How scrap metal business fuels vandalism on Outer Ring road

Section of Outer Ring Road vandalised. [Dennish Ochieng, Standard]

A wave of vandalism has hit the multi-billion Outer Ring Road in Nairobi as demand for scrap metals goes up.

Vandals damaging the new road are targeting the fittings including guard rails, barrier grills and street light posts hence compromising the safety of passengers, pedestrians and thousands of motorists plying the road every day. Being part of the Vision 2030 flagship projects, the Sh8.5 billion constructed under Kenya Urban Roads Authority was built to transform the Eastland areas economically and socially but the residents are complaining over vandalism on the roads threatening their safety.

 "We are watching our country being destroyed and eventually we'll be the ones paying the price because the Government will have to repair the road for this by either increasing taxes or diverting funds from another project," said Sammy Keere, a resident of Donholm.

The five-kilometre stretch from Taj Mall to Donholm has the wanton destruction of the road infrastructure where barriers and guard rails have been removed.

“I have lived here for 11 years and I watched this road being constructed but it is very disappointing that every day I walk around here; the road is being vandalised. You find one thing missing in the morning and by evening another will have been removed” said Keere.

A tour by The Standard team revealed that most of the light posts have been brought down and those that are still erected do not have the street lamps. The dualing of the 13-kilometer road was launched by Retired President Uhuru Kenyatta in January 2015.

“I appeal to the residents to be responsible and protect the infrastructure established in the country for our own good,” said Keere.

According to him, vandalism started with destruction and theft of the street lights posts followed by the guard rails and now vandals are going for the slabs covering the drainage lines.

"This is happening at night because there's no light. I reported to the police, but they are reluctant to take action. Now the slabs are disappearing at a very fast rate. They are also targeting the road signs and this spells danger to road users," he added.

He argued that the financial damage of the roads will cost the already overburdened citizens, arguing that instead of KURA using road maintenance levy, they will have to use the money to redo the work from scratch. Last year National Transport Safety Authority (NTSA) ranked Outer Ring Road as one of the most dangerous roads in Nairobi after it claimed 32 lives between January and September 2021 making it the deadliest road in Nairobi.

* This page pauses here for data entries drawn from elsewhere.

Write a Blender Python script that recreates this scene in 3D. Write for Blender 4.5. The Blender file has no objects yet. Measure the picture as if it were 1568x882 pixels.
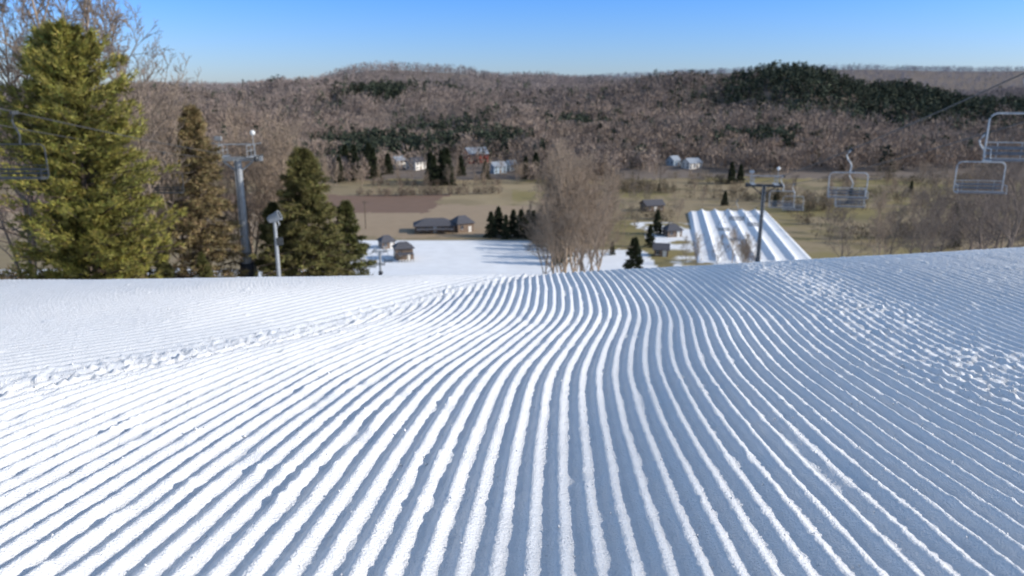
import bpy, math, random
import numpy as np
from mathutils import Vector
rng=np.random.default_rng(7); random.seed(7)
CAMZ=0.394
# ------------------------------------------------------------------ helpers
def sstep(a,b,x):
    t=np.clip((x-a)/(b-a),0,1); return t*t*(3-2*t)
def _h(ix,iy,s):
    n=(ix.astype(np.int64)*374761393+iy.astype(np.int64)*668265263+s*1442695041)&0x7fffffff
    n=((n^(n>>13))*1274126177)&0x7fffffff
    n=n^(n>>16)
    return (n&0xffff)/65535.0
def vnoise(x,y,s=0):
    ix=np.floor(x);iy=np.floor(y);fx=x-ix;fy=y-iy
    fx=fx*fx*(3-2*fx);fy=fy*fy*(3-2*fy)
    a=_h(ix,iy,s);b=_h(ix+1,iy,s);c=_h(ix,iy+1,s);d=_h(ix+1,iy+1,s)
    return (a*(1-fx)+b*fx)*(1-fy)+(c*(1-fx)+d*fx)*fy
def fbm(x,y,s=0,o=4):
    r=0;a=.5
    for i in range(o):
        r=r+a*vnoise(x*2**i,y*2**i,s+i*17);a*=.5
    return r
def mesh_np(name,V,F,mats,col=None,smooth=False,midx=None):
    V=np.asarray(V,dtype=np.float32);F=np.asarray(F,dtype=np.int32)
    me=bpy.data.meshes.new(name);k=F.shape[1]
    me.vertices.add(len(V));me.vertices.foreach_set('co',V.ravel())
    me.loops.add(F.size);me.loops.foreach_set('vertex_index',F.ravel())
    me.polygons.add(len(F));me.polygons.foreach_set('loop_start',np.arange(0,F.size,k,dtype=np.int32))
    try: me.polygons.foreach_set('loop_total',np.full(len(F),k,dtype=np.int32))
    except Exception: pass
    me.polygons.foreach_set('use_smooth',np.full(len(F),smooth,dtype=bool))
    for m in mats: me.materials.append(m)
    if midx is not None: me.polygons.foreach_set('material_index',np.asarray(midx,dtype=np.int32))
    me.update(calc_edges=True)
    if col is not None:
        ca=me.color_attributes.new('Col','FLOAT_COLOR','POINT')
        c=np.ones((len(V),4),dtype=np.float32);c[:,:3]=col
        ca.data.foreach_set('color',c.ravel())
    return me
def add_obj(name,me,loc=(0,0,0),rz=0,sc=1):
    o=bpy.data.objects.new(name,me);bpy.context.scene.collection.objects.link(o)
    o.location=loc;o.rotation_euler=(0,0,rz);o.scale=(sc,sc,sc);return o
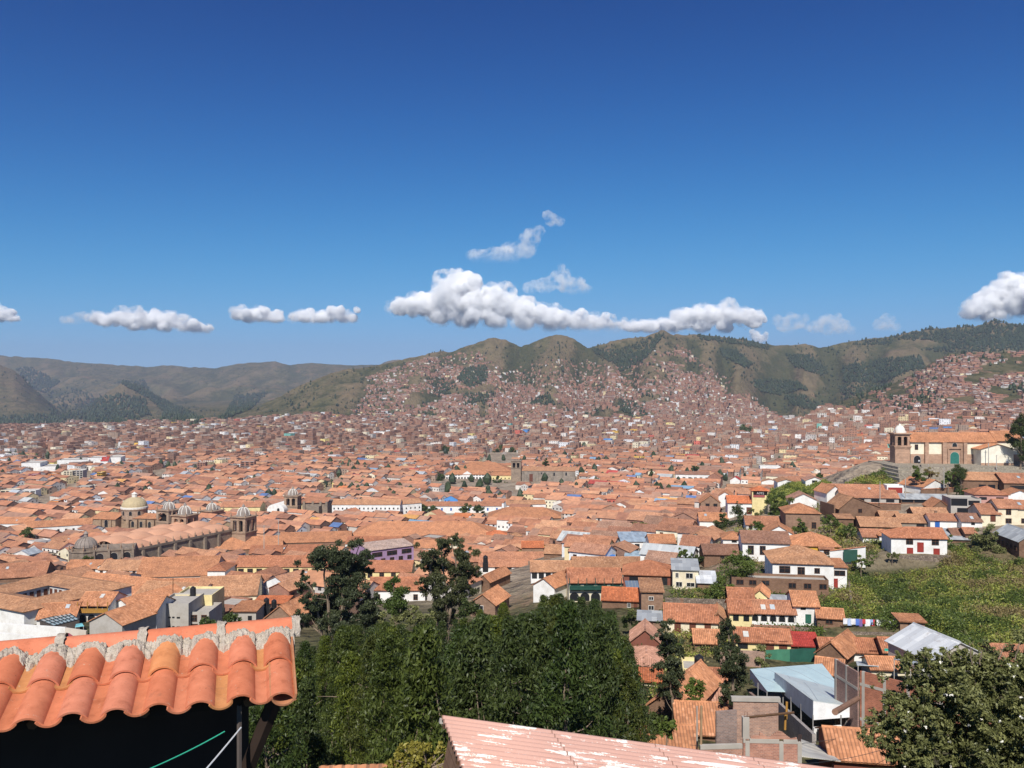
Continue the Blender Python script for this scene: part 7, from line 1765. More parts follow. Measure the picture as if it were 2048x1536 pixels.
# near leafy tree in the bottom right corner
def corner_tree():
    rr = random.Random(2); outline = [(1735, 1472), (1790, 1440), (1775, 1412), (1800, 1395), (1840, 1400), (1830, 1370), (1810, 1350), (1840, 1320), (1880, 1322), (1920, 1330), (1960, 1322), (2010, 1320), (2120, 1290), (2140, 1600), (1790, 1600), (1800, 1540), (1770, 1500)]
    q = sample_poly(outline, 520); cl = [(u, v, rr.uniform(13, 24)) for u, v in q]
    cl += [(rr.uniform(1790, 2050), rr.uniform(1300, 1345), rr.uniform(4, 9)) for _ in range(40)] + [(1850, 1338, 8), (1872, 1322, 7), (1822, 1362, 7), (1795, 1400, 8), (1760, 1462, 8), (1738, 1474, 6), (2000, 1316, 9), (1905, 1318, 7)]
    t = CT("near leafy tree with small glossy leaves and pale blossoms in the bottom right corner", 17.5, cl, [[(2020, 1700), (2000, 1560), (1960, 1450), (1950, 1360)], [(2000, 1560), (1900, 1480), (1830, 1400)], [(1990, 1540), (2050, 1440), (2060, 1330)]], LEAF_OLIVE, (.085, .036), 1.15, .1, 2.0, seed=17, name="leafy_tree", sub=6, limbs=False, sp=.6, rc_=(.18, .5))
    # bare twigs standing above the crown, and a few white blossoms
    b = Vector(t.location); mb = MB(); tw = []
    for (u, v, du, dv) in ((1945, 1330, -6, -46), (1960, 1330, 4, -30), (1992, 1330, 16, -40), (1905, 1330, -12, -26), (2030, 1320, 8, -34), (1860, 1335, -10, -22)):
        a = Vector(pt(u, v, 17.3)) - b; c = Vector(pt(u + du, v + dv, 17.3)) - b; p = bend(a, c, rr, 3, .06); tw.append((p, .012, .004))
        for k in range(5): p0 = p[0] + (p[-1] - p[0]) * (.35 + .13 * k); tw.append(([p0, p0 + Vector((rr.uniform(-.1, .1), rr.uniform(-.06, .06), .09))], .005, .003))
    for k in range(0, len(tw), 6): link_mesh("twig", limb_mesh("twig", tw[k:k + 6]), t)
    W_ = mat_plain("white_petals", (.75, .72, .62), .7, .1); fl = []
    for i in range(38):
        u, v = q[rr.randrange(len(q))]; fl.append(Vector(pt(u + rr.uniform(-20, 20), v + rr.uniform(-15, 15), 16.6 + rr.uniform(-.4, .6))) - b)
    bl = link_mesh("blossoms", leaf_mesh("blossoms", fl, .03, 7, .045, .03, W_, 5), t); bl.data.materials[0] = W_
corner_tree()
def yellow_shrub():
    rr = random.Random(4); q = sample_poly([(765, 1536), (790, 1508), (845, 1488), (900, 1496), (938, 1514), (955, 1590), (760, 1590)], 95)
    CT("yellow green shrub below the corner of the pink sheet roof", 19, [(u, v, rr.uniform(9, 14)) for u, v in q], [[(850, 1640), (850, 1540)]], LEAF_YEL, (.09, .045), 1.2, .2, 1.3, seed=31, name="shrub", sub=4)
yellow_shrub()

# weeds, vines and bushes covering the slope and the lawn: nobody could count them
def cover(name, label, poly, n, size, mats, seed, rise=.5, dmin=60, dmax=500, rad=(.5, 1.3), per=26):
    g = np.random.default_rng(seed); q = sample_poly(poly, n); D = hit(q[:, 0], q[:, 1], dmin=dmin); ok = ~np.isnan(D) & (D < dmax); q, D = q[ok], D[ok]
    x = (q[:, 0] - CX) / F * D; z = zfun(q[:, 0], D)
    # keep off the houses
    fr = np.ones(len(x), bool)
    for (hx, hy, hw, hd, hz) in HAND:
        c, s = math.cos(hz), math.sin(hz); dx, dy = x - hx, D - hy
        fr &= ~((np.abs(dx * c + dy * s) < hw + .6) & (np.abs(-dx * s + dy * c) < hd + .6))
    x, D, z = x[fr], D[fr], z[fr]
    patch = fbm(x / 9 + seed, D / 14 + 3, 4); kind = np.digitize(patch + .12 * (g.random(len(x)) - .5), np.linspace(.36, .64, len(mats) + 1)[1:-1])
    bump = .3 + 2.2 * np.clip(fbm(x / 5, D / 7 + seed, 3) - .42, 0, 1) * 4 * rise
    pa = []
    for i, m in enumerate(mats):
        k = kind == i
        if not k.any(): continue
        cl = np.stack([x[k], D[k], z[k] + bump[k] * g.random(k.sum())], -1)
        o = link_mesh("foliage" if pa else name, leaf_mesh(name, cl, rad[0] + (rad[1] - rad[0]) * g.random(len(cl)), per, size, size * .5, m, seed + i, -.1), pa[0] if pa else None)
        if not pa: tag(o, label, "plants", kind="stuff")
        pa.append(o)
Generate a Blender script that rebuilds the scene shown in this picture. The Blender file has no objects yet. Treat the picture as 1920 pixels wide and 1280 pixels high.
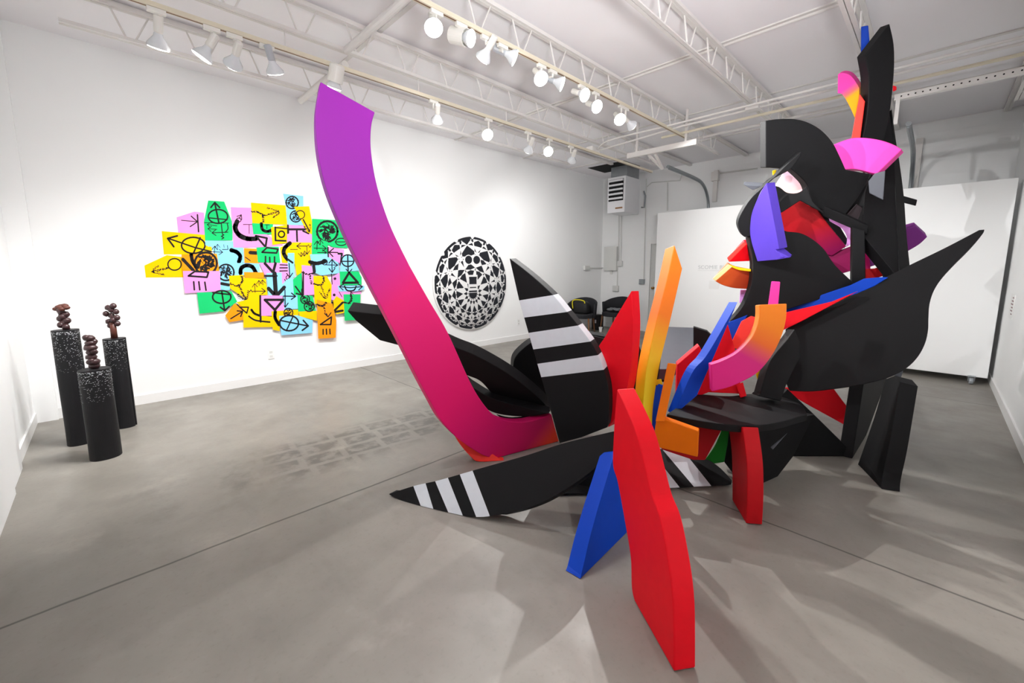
import bpy, bmesh, math, random
from mathutils import Vector as V, Matrix
random.seed(7)
S = bpy.context.scene; COL = S.collection
PI = math.pi

# ------------------------------------------------------------------ camera
F, CX, CY, CH = 779.0, 960.0, 607.0, 1.45          # focal length and principal point in pixels, eye height
PITCH = math.atan(105/779.0); AX = math.atan(800/786.0)
R0 = V((math.sin(AX), -math.cos(AX), 0)); F0 = V((math.cos(AX), math.sin(AX), 0)); Z = V((0, 0, 1))
FW = F0*math.cos(PITCH) - Z*math.sin(PITCH); UP = F0*math.sin(PITCH) + Z*math.cos(PITCH)
C0 = V((0, 0, CH))
cd = bpy.data.cameras.new('camera'); cam = bpy.data.objects.new('camera', cd); COL.objects.link(cam)
cd.sensor_width = 36; cd.lens = F/1920*36; cd.shift_y = (CY-640)/1920; cd.clip_start = .02
cam.matrix_world = Matrix(((R0.x, UP.x, -FW.x, 0), (R0.y, UP.y, -FW.y, 0), (R0.z, UP.z, -FW.z, CH), (0, 0, 0, 1)))
S.camera = cam

# ------------------------------------------------------------------ world, exposure, large light
w = bpy.data.worlds.new('world'); S.world = w; w.use_nodes = True
w.node_tree.nodes['Background'].inputs[0].default_value = (.9, .95, 1, 1)
w.node_tree.nodes['Background'].inputs[1].default_value = .3
S.view_settings.view_transform = 'Standard'; S.view_settings.look = 'None'
S.view_settings.exposure = 0.0; S.view_settings.gamma = 1; S.view_settings.use_curve_mapping = False

# ------------------------------------------------------------------ measuring helpers
def ray(u, v): return FW + R0*((u-CX)/F) - UP*((v-CY)/F)
def at(u, v, d): return C0 + ray(u, v)*d
def onz(u, v, z=0):
    r = ray(u, v); return C0 + r*((z-CH)/r.z)
def ony(u, v, y):
    r = ray(u, v); return C0 + r*(y/r.y)
def onx(u, v, x):
    r = ray(u, v); return C0 + r*(x/r.x)
def proj(P):
    q = P-C0; d = q.dot(FW); return CX+F*q.dot(R0)/d, CY-F*q.dot(UP)/d, d
def dep(P): return (P-C0).dot(FW)
def fl(u, v, z=0): return (u, v, dep(onz(u, v, z)))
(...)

“The barriers are supposed to make pedestrians use the footbridges but the vandalism will only worsen the situation where people dangerously cross the road,” said Keere.

Charles Anunda, a resident of Donholm said lack of street lights along the road has led to an increase in criminal activities in the area.

“This damage comes down to us because gangs are now regrouping near the dark sections to mug unsuspecting passersby. A big section of the road is not lit and the people cannot walk at night. People are mugged as early as 6pm,” he said.

Anunda appealed to President William Ruto to enforce the ban on the sale of scrap metals as a mitigation measure to stop vandalism of road infrastructure in the country.

“The scrap metal dealers are the ones encouraging this vandalism because they are in high demand at the moment. This was not the situation about two months ago but in the past two weeks, the slabs are being vandalised one after the other,” said Anunda.

He noted that vandalism heightened during political campaigns.

“Casual labourers sweep the road on a regular basis and they must have seen what is going on. Where are police officers when all this is happening?” Anunda posed.

The paving slabs are being vandalised and the concrete crashed for the iron rods and the mesh to sell to scrap metal dealers.

“A kilo of metal is sold for more than Sh100 and each paving slab could have metals weighing about eight kilogrammes. It is quick money for the vandals but the effects of it are far reaching,” he added.

Nickson Odinda, a motorcycle rider and a resident of Umoja One said poverty and high cost of living have pushed the young people to vandalise the road fittings to sell as scrap metals.

“If we had security lights these activities would not be happening and we wouldn’t have people being mugged,” said Odinda.